| Directive |
Within the records that follow, find every line containing the string "scene". Copy those lines.

| Record extracts |
_ _ _ _ _

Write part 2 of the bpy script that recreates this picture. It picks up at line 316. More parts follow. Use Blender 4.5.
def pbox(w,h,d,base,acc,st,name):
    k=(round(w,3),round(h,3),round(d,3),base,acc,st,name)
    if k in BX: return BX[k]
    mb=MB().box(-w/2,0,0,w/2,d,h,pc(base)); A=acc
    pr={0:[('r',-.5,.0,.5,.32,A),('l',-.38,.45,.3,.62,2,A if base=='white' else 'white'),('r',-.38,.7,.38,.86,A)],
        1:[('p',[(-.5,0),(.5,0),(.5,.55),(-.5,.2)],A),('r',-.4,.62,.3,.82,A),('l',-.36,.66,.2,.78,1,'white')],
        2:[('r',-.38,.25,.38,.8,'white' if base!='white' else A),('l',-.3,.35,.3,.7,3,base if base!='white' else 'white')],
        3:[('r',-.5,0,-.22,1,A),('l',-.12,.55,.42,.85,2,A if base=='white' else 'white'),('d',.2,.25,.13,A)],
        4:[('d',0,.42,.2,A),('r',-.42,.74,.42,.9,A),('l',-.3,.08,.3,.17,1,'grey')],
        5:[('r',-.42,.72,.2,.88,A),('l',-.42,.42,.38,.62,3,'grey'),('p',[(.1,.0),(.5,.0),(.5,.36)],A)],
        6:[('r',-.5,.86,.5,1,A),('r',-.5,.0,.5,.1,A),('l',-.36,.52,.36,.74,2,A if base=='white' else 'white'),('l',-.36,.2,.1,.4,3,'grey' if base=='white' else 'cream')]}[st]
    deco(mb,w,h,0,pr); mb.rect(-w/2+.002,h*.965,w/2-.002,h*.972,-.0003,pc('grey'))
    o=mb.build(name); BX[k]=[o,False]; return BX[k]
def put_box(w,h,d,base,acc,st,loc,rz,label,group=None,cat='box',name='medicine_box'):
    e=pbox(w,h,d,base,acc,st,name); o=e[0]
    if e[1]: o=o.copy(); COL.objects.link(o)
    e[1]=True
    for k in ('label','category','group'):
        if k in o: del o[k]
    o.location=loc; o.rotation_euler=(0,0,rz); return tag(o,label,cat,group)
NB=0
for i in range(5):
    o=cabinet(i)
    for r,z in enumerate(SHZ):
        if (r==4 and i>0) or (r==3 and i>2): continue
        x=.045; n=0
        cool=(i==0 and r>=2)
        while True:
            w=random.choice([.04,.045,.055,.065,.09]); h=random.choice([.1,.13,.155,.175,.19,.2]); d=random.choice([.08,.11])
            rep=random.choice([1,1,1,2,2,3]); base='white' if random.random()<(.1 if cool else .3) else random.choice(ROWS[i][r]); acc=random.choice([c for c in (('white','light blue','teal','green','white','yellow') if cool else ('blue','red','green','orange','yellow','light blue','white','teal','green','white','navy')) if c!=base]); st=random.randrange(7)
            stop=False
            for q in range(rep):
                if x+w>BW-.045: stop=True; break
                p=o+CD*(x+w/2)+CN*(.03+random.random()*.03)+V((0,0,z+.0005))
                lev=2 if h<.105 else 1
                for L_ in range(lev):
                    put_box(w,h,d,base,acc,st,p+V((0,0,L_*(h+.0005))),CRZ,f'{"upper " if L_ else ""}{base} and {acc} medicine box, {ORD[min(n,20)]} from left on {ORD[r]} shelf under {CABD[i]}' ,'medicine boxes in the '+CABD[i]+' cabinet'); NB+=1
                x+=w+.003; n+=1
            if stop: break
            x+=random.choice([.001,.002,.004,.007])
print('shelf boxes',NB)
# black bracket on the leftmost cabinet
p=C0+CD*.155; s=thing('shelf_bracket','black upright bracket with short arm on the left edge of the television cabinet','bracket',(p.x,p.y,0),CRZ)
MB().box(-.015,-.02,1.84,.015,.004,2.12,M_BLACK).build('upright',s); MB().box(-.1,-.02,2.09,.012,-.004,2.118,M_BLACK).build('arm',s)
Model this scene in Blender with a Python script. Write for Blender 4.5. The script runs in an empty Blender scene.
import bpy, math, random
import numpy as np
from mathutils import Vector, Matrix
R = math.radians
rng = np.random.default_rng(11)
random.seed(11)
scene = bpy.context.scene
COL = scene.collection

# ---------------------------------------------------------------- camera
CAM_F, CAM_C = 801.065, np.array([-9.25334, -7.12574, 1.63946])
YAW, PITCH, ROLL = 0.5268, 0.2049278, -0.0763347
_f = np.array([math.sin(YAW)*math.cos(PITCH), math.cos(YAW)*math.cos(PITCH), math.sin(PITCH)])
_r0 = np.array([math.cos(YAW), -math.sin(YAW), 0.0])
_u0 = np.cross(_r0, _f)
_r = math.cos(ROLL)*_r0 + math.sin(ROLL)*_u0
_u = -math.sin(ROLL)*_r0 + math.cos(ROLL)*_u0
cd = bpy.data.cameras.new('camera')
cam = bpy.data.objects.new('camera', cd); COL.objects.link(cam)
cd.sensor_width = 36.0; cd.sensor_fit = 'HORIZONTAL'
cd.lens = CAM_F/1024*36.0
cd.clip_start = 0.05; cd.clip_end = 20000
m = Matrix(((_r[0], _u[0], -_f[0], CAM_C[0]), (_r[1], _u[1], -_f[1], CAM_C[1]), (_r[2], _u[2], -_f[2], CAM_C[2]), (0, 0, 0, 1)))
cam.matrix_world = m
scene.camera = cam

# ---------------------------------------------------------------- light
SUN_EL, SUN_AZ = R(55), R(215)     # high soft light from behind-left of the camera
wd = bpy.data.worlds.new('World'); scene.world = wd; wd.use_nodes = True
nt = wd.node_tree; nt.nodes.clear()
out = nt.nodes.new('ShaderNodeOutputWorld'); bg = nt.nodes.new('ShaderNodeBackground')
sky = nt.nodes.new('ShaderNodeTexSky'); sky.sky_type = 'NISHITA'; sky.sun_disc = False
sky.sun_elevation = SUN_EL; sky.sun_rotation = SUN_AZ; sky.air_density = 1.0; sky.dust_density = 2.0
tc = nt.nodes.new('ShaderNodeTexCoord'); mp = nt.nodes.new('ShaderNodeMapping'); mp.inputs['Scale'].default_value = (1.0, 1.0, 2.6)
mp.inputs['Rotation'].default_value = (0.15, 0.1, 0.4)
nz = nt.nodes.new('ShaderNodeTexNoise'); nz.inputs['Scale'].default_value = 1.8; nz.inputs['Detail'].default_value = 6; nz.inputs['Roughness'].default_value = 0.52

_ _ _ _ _

| Answer for the task |
Model this scene in Blender with a Python script. Write for Blender 4.5. The script runs in an empty Blender scene.
scene = bpy.context.scene
COL = scene.collection
scene.camera = cam
wd = bpy.data.worlds.new('World'); scene.world = wd; wd.use_nodes = True